Last week’s economic data underscored the continued inflationary fight facing the Federal Reserve, which could intensify as the full severity of the supply chain disruptions comes to light. April core PCE, which excludes volatile elements like food and energy prices and is the Fed’s preferred inflation measure, rose 3.3% year-over-year. While that was in line with forecasts, it remained well above the Fed’s 2% target. After running above target for nearly five years, the trend appears likely to continue into the foreseeable future. In response, markets are increasingly expecting the Fed’s next policy move to be a rate hike.
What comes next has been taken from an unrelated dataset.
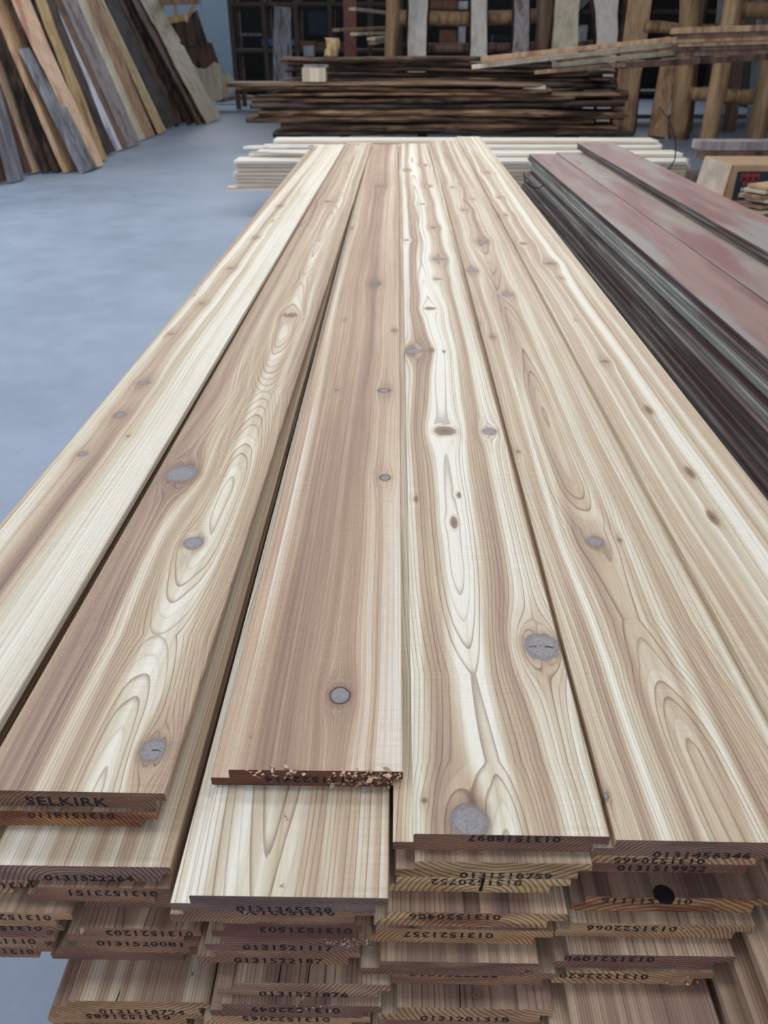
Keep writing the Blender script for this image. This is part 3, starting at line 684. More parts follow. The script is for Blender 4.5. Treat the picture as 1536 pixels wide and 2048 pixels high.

Despite the inflation concerns, and perhaps encouraged by ongoing talks in the Middle East, investor sentiment toward US business health remains constructive. Stocks hit new highs and corporate credit spreads nearly returned to multi-decade lows. Demand for US investment-grade bonds has been especially strong; corporate issuers have already raised over $1 trillion year-to-date, the fastest pace since 2020.
Other economic data offered a mixed picture. First-quarter real GDP was revised down to 1.6%, from 2.0% prior. Consumer spending and business investments were also adjusted lower, though housing investment was revised up. The labor market continues to show resilience, with initial jobless claims of 215,000 last week remaining at relatively low levels.